Suppose we are given $a,b,z \in \mathbb{R}$ with $a<b$ and $0\le z\le 1$. Can we approximate the roots of the following function?
$$f(x)=\text{erf}(b-x)-\text{erf}(a-x)-z$$
where $\text{erf}$ is the error function $\text{erf}(y)=\frac{2}{\sqrt{\pi}}\int_{0}^{y}e^{-t^2}dt$.
Background: I am working on solving a constrained integral of a Gaussian distribution with $\sigma^2=\frac{1}{2}$ over a given range [a,b], where $\frac{z}{2}$ is the value of the equality constraint.
What I tried so far: If $z=0$, I get $$\displaylines{\text{erf}(a-x)=\text{erf}(b-x)\\\ a-x=b-x\\\ x=\pm \infty}$$ but I didn't make any progress if $z\neq 0$.

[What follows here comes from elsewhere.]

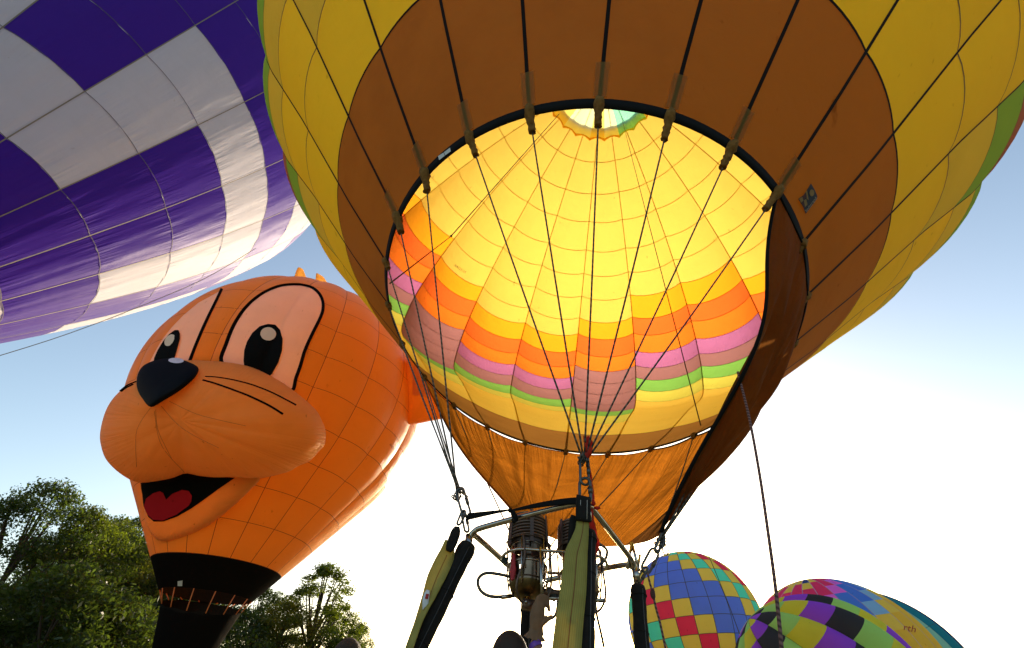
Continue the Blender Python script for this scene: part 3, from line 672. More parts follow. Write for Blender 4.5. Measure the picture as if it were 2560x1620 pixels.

Assuming that $a$ and $b$ are "close" to eachother $$f(x)=\text{erf}(b-x)-\text{erf}(a-x)-z$$ The first derivative cancels at $$x_*=\frac {a+b}2$$ and the second derivative test shows that it is a maximum.
Expanding as a Taylor series $$z=-2 \text{erf}\left(\frac{a-b}{2}\right)+\frac{2 (a-b) e^{-\frac{1}{4} (a-b)^2}}{\sqrt{\pi }}\left(x-\frac{a+b}{2}\right)^2+$$ $$\frac{\left((a-b)^2-6\right) (a-b) e^{-\frac{1}{4} (a-b)^2}}{6 \sqrt{\pi }}\left(x-\frac{a+b}{2}\right)^4+O\left(\left(x-\frac{a+b}{2}\right)^6\right)$$ which is just a quadratic equation in $\left(x-\frac{a+b}{2}\right)^2$